FPIM was previously called the National Oracle Solution (NOS): it had been intended to replace the finance systems at all 20 former DHBs, but problems with the programme meant this was scaled back to just 10, with rollouts required to be at minimum three-month intervals.
Jakkie van Wyk, head, FPIM implementation and data, says successful implementations have built momentum and the system is now being rolled out to all operating units (districts and shared services agencies).
FPIM has been rolled out to districts monthly this year, reusing expertise and lessons learned along the way.
“We have brought over half the sector onto a single system in less than a year.

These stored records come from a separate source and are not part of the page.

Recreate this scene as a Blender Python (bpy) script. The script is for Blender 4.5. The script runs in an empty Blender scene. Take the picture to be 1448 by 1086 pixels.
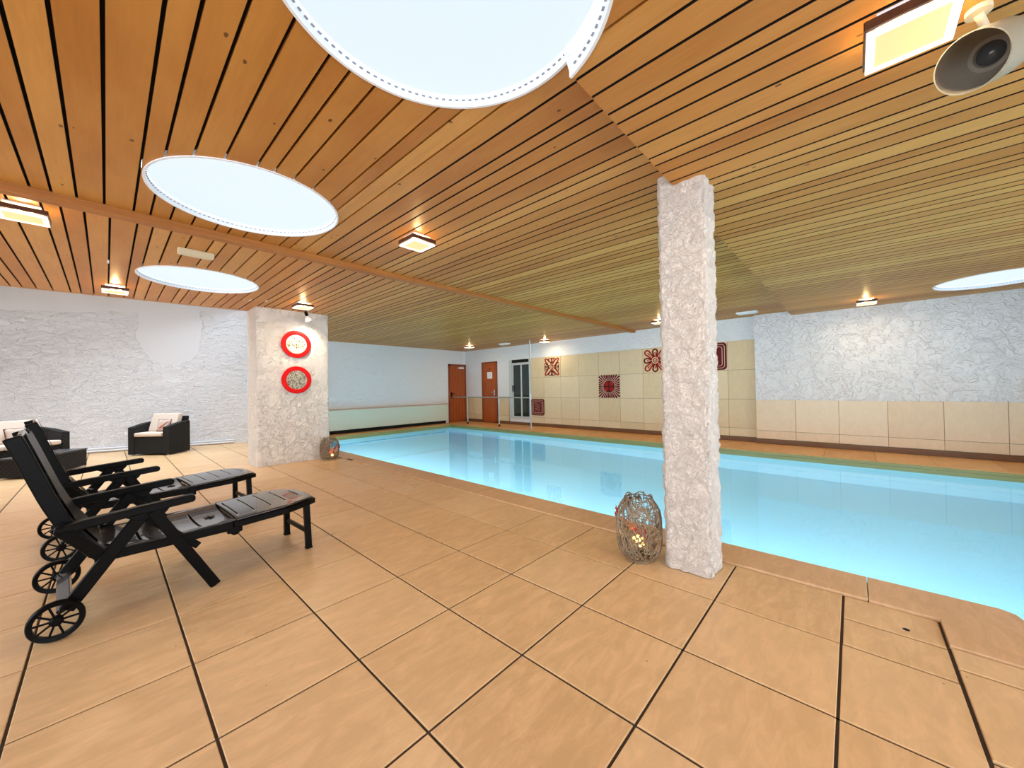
import bpy, bmesh, math, random
from mathutils import Vector, Matrix, noise
random.seed(7)
C = bpy.context.scene.collection
PI = math.pi
HI, MID, LO = 2.54, 2.52, 2.46          # the three ceiling levels
XW, XF = 8.85, 8.75                      # back wall recess / forward face
YL = 10.4                                # left end wall of the pool

# ------------------------------------------------------------------ materials
def mat(name):
    m = bpy.data.materials.new(name); m.use_nodes = True
    nt = m.node_tree; b = nt.nodes['Principled BSDF']
    return m, nt, b
def N(nt, t, **kw):
    n = nt.nodes.new(t)
    for k, v in kw.items():
        if k in n.inputs: n.inputs[k].default_value = v
        else: setattr(n, k, v)
    return n
def ramp(nt, fac, stops):
    r = nt.nodes.new('ShaderNodeValToRGB'); e = r.color_ramp.elements
    while len(e) > 1: e.remove(e[-1])
    e[0].position, e[0].color = stops[0][0], (*stops[0][1], 1)
    for p, c in stops[1:]:
        k = e.new(p); k.color = (*c, 1)
    nt.links.new(fac, r.inputs[0]); return r.outputs[0]
def mixc(nt, f, a, b, mode='MIX'):
    m = nt.nodes.new('ShaderNodeMix'); m.data_type = 'RGBA'; m.blend_type = mode
    for s, v in ((m.inputs[0], f), (m.inputs[6], a), (m.inputs[7], b)):
        if isinstance(v, (int, float)): s.default_value = v
        elif isinstance(v, tuple): s.default_value = (*v, 1)
        else: nt.links.new(v, s)
    return m.outputs[2]
def mth(nt, op, a, b=0.0, c=None):
    m = nt.nodes.new('ShaderNodeMath'); m.operation = op
    for i, v in enumerate((a, b) if c is None else (a, b, c)):
        if isinstance(v, (int, float)): m.inputs[i].default_value = v
        else: nt.links.new(v, m.inputs[i])
    return m.outputs[0]
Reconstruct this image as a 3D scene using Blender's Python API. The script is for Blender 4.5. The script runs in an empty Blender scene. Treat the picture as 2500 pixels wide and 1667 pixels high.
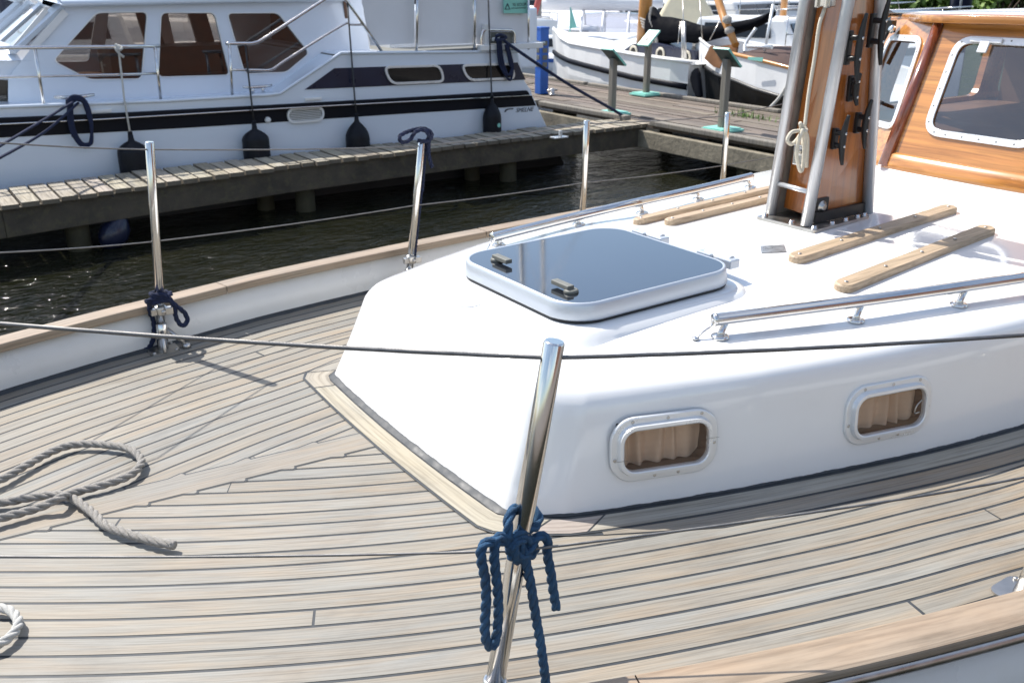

I would never say it is simple, but we are learning and moving much faster than the original business case predicted,” she says.
van Wyk says having the national system is place provides national level visibility for procurement and supply chain and enables more streamlined decision making when it comes to things like purchasing.
Te Whatu Ora chief finance officer Rosalie Percival recently won CFO of the year in recognition of what the national Te Whatu Ora finance team has achieved.